• _AIM_: Present the data once more in exactly its original form.

• _SOURCE MATERIAL_:
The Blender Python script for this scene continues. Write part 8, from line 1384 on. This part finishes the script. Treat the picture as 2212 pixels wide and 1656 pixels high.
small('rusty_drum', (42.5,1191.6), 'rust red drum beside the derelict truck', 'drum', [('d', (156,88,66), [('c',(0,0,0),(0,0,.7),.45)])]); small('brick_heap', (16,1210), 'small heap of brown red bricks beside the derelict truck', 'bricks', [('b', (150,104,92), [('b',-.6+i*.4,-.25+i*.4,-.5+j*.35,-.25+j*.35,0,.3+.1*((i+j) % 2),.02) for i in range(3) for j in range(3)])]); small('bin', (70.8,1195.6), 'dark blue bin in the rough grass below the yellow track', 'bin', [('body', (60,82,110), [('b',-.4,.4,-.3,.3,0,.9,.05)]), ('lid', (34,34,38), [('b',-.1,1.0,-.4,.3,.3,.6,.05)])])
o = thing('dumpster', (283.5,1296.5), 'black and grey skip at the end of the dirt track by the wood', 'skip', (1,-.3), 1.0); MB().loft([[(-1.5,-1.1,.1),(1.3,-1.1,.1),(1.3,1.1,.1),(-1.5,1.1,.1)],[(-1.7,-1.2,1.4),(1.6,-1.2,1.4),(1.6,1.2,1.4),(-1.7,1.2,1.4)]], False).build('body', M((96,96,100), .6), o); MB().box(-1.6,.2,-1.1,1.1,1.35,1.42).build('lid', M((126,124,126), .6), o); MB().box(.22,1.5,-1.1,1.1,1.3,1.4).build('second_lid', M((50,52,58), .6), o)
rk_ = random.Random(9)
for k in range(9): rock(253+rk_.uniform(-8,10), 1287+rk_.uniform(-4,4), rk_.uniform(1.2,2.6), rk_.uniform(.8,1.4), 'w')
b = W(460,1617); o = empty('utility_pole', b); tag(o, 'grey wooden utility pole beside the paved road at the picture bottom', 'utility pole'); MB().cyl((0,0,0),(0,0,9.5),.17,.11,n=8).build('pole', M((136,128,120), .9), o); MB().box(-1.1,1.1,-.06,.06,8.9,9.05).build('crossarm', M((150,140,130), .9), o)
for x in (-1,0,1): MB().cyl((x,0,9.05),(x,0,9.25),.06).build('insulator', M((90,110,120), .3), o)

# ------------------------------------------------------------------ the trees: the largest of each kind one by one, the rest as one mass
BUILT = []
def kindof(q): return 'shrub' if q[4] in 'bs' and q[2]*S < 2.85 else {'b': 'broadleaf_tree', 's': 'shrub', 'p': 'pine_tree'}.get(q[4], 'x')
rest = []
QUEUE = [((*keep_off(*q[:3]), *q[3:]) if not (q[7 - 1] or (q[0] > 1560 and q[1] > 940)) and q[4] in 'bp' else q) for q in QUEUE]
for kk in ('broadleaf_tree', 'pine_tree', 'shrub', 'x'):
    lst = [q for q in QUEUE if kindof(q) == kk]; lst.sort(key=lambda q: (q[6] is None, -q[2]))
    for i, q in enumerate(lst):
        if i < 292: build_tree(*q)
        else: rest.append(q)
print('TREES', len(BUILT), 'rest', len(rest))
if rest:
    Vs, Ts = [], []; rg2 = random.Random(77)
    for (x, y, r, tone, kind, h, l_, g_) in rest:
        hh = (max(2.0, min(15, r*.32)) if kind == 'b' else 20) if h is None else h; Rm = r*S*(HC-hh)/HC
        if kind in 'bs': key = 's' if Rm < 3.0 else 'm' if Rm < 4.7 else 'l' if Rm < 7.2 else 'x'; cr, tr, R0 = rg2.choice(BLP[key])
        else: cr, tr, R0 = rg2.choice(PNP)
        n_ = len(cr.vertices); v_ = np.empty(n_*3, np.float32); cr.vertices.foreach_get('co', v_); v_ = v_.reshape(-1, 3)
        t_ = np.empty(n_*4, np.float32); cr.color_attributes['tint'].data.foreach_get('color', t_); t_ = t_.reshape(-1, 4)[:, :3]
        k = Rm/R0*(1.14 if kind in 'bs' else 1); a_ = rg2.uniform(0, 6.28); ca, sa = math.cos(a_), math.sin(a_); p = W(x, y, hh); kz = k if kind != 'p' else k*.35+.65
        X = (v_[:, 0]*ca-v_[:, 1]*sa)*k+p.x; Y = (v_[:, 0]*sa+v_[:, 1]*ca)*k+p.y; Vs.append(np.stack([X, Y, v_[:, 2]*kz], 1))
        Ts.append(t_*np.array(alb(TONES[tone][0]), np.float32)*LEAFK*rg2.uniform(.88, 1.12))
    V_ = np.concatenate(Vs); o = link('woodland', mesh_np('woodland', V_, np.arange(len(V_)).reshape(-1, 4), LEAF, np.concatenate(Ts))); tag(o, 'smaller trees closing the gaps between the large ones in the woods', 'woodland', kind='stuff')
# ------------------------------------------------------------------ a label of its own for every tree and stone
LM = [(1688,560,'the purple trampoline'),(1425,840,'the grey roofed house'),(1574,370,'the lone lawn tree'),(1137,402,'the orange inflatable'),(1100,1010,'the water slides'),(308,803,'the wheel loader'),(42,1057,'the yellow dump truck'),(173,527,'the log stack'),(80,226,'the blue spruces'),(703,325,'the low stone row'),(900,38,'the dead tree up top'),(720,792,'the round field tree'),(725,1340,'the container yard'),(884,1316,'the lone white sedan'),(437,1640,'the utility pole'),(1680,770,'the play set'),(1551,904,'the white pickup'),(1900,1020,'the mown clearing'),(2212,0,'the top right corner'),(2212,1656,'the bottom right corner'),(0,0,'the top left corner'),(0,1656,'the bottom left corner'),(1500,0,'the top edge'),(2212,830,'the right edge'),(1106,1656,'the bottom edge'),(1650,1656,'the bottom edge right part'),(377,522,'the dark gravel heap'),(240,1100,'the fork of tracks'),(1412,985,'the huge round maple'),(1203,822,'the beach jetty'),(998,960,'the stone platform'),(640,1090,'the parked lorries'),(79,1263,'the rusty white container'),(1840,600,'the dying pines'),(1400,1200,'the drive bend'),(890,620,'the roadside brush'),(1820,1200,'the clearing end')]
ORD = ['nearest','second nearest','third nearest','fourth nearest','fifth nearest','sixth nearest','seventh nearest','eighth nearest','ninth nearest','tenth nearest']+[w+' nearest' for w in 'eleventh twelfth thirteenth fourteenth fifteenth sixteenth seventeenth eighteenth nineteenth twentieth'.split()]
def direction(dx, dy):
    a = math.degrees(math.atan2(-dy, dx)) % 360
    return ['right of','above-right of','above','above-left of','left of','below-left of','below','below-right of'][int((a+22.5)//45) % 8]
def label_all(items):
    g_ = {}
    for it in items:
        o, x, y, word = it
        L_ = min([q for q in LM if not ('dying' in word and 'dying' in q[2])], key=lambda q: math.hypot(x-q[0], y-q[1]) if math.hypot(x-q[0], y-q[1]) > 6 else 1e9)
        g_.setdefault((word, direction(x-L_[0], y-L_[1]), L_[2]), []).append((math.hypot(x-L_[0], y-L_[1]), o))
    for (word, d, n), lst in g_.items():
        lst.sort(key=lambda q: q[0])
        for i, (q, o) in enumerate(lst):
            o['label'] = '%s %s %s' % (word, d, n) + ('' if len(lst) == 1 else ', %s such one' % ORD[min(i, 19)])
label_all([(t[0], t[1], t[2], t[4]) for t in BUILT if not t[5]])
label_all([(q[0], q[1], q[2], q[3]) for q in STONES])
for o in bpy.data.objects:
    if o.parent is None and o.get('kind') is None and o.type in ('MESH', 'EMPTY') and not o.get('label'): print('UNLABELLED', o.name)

• _ANSWER TO THE EXERCISE_:
The Blender Python script for this scene continues. Write part 8, from line 1384 on. This part finishes the script. Treat the picture as 2212 pixels wide and 1656 pixels high.
small('rusty_drum', (42.5,1191.6), 'rust red drum beside the derelict truck', 'drum', [('d', (156,88,66), [('c',(0,0,0),(0,0,.7),.45)])]); small('brick_heap', (16,1210), 'small heap of brown red bricks beside the derelict truck', 'bricks', [('b', (150,104,92), [('b',-.6+i*.4,-.25+i*.4,-.5+j*.35,-.25+j*.35,0,.3+.1*((i+j) % 2),.02) for i in range(3) for j in range(3)])]); small('bin', (70.8,1195.6), 'dark blue bin in the rough grass below the yellow track', 'bin', [('body', (60,82,110), [('b',-.4,.4,-.3,.3,0,.9,.05)]), ('lid', (34,34,38), [('b',-.1,1.0,-.4,.3,.3,.6,.05)])])
o = thing('dumpster', (283.5,1296.5), 'black and grey skip at the end of the dirt track by the wood', 'skip', (1,-.3), 1.0); MB().loft([[(-1.5,-1.1,.1),(1.3,-1.1,.1),(1.3,1.1,.1),(-1.5,1.1,.1)],[(-1.7,-1.2,1.4),(1.6,-1.2,1.4),(1.6,1.2,1.4),(-1.7,1.2,1.4)]], False).build('body', M((96,96,100), .6), o); MB().box(-1.6,.2,-1.1,1.1,1.35,1.42).build('lid', M((126,124,126), .6), o); MB().box(.22,1.5,-1.1,1.1,1.3,1.4).build('second_lid', M((50,52,58), .6), o)
rk_ = random.Random(9)
for k in range(9): rock(253+rk_.uniform(-8,10), 1287+rk_.uniform(-4,4), rk_.uniform(1.2,2.6), rk_.uniform(.8,1.4), 'w')
b = W(460,1617); o = empty('utility_pole', b); tag(o, 'grey wooden utility pole beside the paved road at the picture bottom', 'utility pole'); MB().cyl((0,0,0),(0,0,9.5),.17,.11,n=8).build('pole', M((136,128,120), .9), o); MB().box(-1.1,1.1,-.06,.06,8.9,9.05).build('crossarm', M((150,140,130), .9), o)
for x in (-1,0,1): MB().cyl((x,0,9.05),(x,0,9.25),.06).build('insulator', M((90,110,120), .3), o)

# ------------------------------------------------------------------ the trees: the largest of each kind one by one, the rest as one mass
BUILT = []
def kindof(q): return 'shrub' if q[4] in 'bs' and q[2]*S < 2.85 else {'b': 'broadleaf_tree', 's': 'shrub', 'p': 'pine_tree'}.get(q[4], 'x')
rest = []
QUEUE = [((*keep_off(*q[:3]), *q[3:]) if not (q[7 - 1] or (q[0] > 1560 and q[1] > 940)) and q[4] in 'bp' else q) for q in QUEUE]
for kk in ('broadleaf_tree', 'pine_tree', 'shrub', 'x'):
    lst = [q for q in QUEUE if kindof(q) == kk]; lst.sort(key=lambda q: (q[6] is None, -q[2]))
    for i, q in enumerate(lst):
        if i < 292: build_tree(*q)
        else: rest.append(q)
print('TREES', len(BUILT), 'rest', len(rest))
if rest:
    Vs, Ts = [], []; rg2 = random.Random(77)
    for (x, y, r, tone, kind, h, l_, g_) in rest:
        hh = (max(2.0, min(15, r*.32)) if kind == 'b' else 20) if h is None else h; Rm = r*S*(HC-hh)/HC
        if kind in 'bs': key = 's' if Rm < 3.0 else 'm' if Rm < 4.7 else 'l' if Rm < 7.2 else 'x'; cr, tr, R0 = rg2.choice(BLP[key])
        else: cr, tr, R0 = rg2.choice(PNP)
        n_ = len(cr.vertices); v_ = np.empty(n_*3, np.float32); cr.vertices.foreach_get('co', v_); v_ = v_.reshape(-1, 3)
        t_ = np.empty(n_*4, np.float32); cr.color_attributes['tint'].data.foreach_get('color', t_); t_ = t_.reshape(-1, 4)[:, :3]
        k = Rm/R0*(1.14 if kind in 'bs' else 1); a_ = rg2.uniform(0, 6.28); ca, sa = math.cos(a_), math.sin(a_); p = W(x, y, hh); kz = k if kind != 'p' else k*.35+.65
        X = (v_[:, 0]*ca-v_[:, 1]*sa)*k+p.x; Y = (v_[:, 0]*sa+v_[:, 1]*ca)*k+p.y; Vs.append(np.stack([X, Y, v_[:, 2]*kz], 1))
        Ts.append(t_*np.array(alb(TONES[tone][0]), np.float32)*LEAFK*rg2.uniform(.88, 1.12))
    V_ = np.concatenate(Vs); o = link('woodland', mesh_np('woodland', V_, np.arange(len(V_)).reshape(-1, 4), LEAF, np.concatenate(Ts))); tag(o, 'smaller trees closing the gaps between the large ones in the woods', 'woodland', kind='stuff')
# ------------------------------------------------------------------ a label of its own for every tree and stone
LM = [(1688,560,'the purple trampoline'),(1425,840,'the grey roofed house'),(1574,370,'the lone lawn tree'),(1137,402,'the orange inflatable'),(1100,1010,'the water slides'),(308,803,'the wheel loader'),(42,1057,'the yellow dump truck'),(173,527,'the log stack'),(80,226,'the blue spruces'),(703,325,'the low stone row'),(900,38,'the dead tree up top'),(720,792,'the round field tree'),(725,1340,'the container yard'),(884,1316,'the lone white sedan'),(437,1640,'the utility pole'),(1680,770,'the play set'),(1551,904,'the white pickup'),(1900,1020,'the mown clearing'),(2212,0,'the top right corner'),(2212,1656,'the bottom right corner'),(0,0,'the top left corner'),(0,1656,'the bottom left corner'),(1500,0,'the top edge'),(2212,830,'the right edge'),(1106,1656,'the bottom edge'),(1650,1656,'the bottom edge right part'),(377,522,'the dark gravel heap'),(240,1100,'the fork of tracks'),(1412,985,'the huge round maple'),(1203,822,'the beach jetty'),(998,960,'the stone platform'),(640,1090,'the parked lorries'),(79,1263,'the rusty white container'),(1840,600,'the dying pines'),(1400,1200,'the drive bend'),(890,620,'the roadside brush'),(1820,1200,'the clearing end')]
ORD = ['nearest','second nearest','third nearest','fourth nearest','fifth nearest','sixth nearest','seventh nearest','eighth nearest','ninth nearest','tenth nearest']+[w+' nearest' for w in 'eleventh twelfth thirteenth fourteenth fifteenth sixteenth seventeenth eighteenth nineteenth twentieth'.split()]
def direction(dx, dy):
    a = math.degrees(math.atan2(-dy, dx)) % 360
    return ['right of','above-right of','above','above-left of','left of','below-left of','below','below-right of'][int((a+22.5)//45) % 8]
def label_all(items):
    g_ = {}
    for it in items:
        o, x, y, word = it
        L_ = min([q for q in LM if not ('dying' in word and 'dying' in q[2])], key=lambda q: math.hypot(x-q[0], y-q[1]) if math.hypot(x-q[0], y-q[1]) > 6 else 1e9)
        g_.setdefault((word, direction(x-L_[0], y-L_[1]), L_[2]), []).append((math.hypot(x-L_[0], y-L_[1]), o))
    for (word, d, n), lst in g_.items():
        lst.sort(key=lambda q: q[0])
        for i, (q, o) in enumerate(lst):
            o['label'] = '%s %s %s' % (word, d, n) + ('' if len(lst) == 1 else ', %s such one' % ORD[min(i, 19)])
label_all([(t[0], t[1], t[2], t[4]) for t in BUILT if not t[5]])
label_all([(q[0], q[1], q[2], q[3]) for q in STONES])
for o in bpy.data.objects:
    if o.parent is None and o.get('kind') is None and o.type in ('MESH', 'EMPTY') and not o.get('label'): print('UNLABELLED', o.name)